Lower bounds on the complexity of preparing mixed states
Max McGinley, Samuel J. Garratt
TL;DR
This work introduces a purification-based, lightcone-aware framework for lower-bounding the circuit depth required to prepare mixed quantum states. By linking correlations within a mixed state to the depth of an ensemble of geometrically local circuits, it derives exact and approximate bounds (Theorems Exact and Approx) that hold even when local ancilla qubits are allowed. The method is applied to Gibbs states of one-dimensional critical systems described by conformal field theory, revealing that the required depth diverges as temperature decreases at criticality up to a preparation-error cutoff. The results provide a general, correlation-driven tool for assessing mixed-state preparation complexity and offer avenues for extensions to measurement-feedback, ancilla-assisted schemes, and mixed-state topological order.
Abstract
We establish a relationship between the correlations in a many-qubit mixed state and the minimum circuit depth needed for its preparation. If the mutual information between two subsystems exceeds the mutual information between one of those subsystems and the environment, which purifies the mixed state of the system, then the past lightcones of the subsystems must intersect one another.
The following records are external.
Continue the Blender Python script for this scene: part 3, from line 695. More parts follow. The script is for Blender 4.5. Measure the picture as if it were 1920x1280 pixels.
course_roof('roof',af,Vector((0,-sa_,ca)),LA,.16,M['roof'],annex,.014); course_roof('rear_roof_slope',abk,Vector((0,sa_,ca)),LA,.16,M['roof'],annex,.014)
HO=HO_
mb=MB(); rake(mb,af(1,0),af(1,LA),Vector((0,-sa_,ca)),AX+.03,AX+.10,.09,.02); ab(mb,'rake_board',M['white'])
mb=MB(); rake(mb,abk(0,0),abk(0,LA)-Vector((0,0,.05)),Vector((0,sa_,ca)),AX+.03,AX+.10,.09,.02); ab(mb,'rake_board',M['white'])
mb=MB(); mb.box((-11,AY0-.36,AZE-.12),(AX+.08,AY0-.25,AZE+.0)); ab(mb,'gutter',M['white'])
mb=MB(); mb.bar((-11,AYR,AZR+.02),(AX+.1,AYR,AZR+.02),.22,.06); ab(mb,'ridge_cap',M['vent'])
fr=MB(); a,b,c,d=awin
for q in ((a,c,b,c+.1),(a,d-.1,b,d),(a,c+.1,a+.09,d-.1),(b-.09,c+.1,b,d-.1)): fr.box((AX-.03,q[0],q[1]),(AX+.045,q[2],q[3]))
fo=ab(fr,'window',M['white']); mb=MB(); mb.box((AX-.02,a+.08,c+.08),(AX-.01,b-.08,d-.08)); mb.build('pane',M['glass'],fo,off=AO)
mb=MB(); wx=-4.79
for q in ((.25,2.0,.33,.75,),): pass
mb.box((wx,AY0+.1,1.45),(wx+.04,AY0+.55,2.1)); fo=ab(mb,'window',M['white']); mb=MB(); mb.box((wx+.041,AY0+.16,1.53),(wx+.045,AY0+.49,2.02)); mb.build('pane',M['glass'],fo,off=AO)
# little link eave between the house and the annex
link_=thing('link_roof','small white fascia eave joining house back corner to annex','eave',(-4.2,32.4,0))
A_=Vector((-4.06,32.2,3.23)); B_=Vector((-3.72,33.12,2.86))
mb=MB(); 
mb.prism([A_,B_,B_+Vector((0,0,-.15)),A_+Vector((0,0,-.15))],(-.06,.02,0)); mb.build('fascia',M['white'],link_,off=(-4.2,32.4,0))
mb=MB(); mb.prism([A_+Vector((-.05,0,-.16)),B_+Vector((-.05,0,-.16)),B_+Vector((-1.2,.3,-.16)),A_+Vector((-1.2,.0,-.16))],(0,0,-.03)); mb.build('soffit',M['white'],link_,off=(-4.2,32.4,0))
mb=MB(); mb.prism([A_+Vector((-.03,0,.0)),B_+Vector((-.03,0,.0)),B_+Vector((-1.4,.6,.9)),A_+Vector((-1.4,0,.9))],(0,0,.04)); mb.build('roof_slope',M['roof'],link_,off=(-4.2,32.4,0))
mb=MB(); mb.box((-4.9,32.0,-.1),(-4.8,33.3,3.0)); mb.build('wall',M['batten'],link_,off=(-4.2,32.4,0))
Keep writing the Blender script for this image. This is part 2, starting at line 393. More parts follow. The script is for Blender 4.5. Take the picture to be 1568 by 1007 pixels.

This results in a lower bound on the circuit depth of any ensemble of geometrically local unitaries that prepares the state to some specified degree of approximation. As an application, we derive lower bounds on the circuit depth needed to prepare thermal states of one-dimensional quantum critical systems described by conformal field theory, showing that the depth diverges as temperature is decreased up to a cutoff set by the preparation error.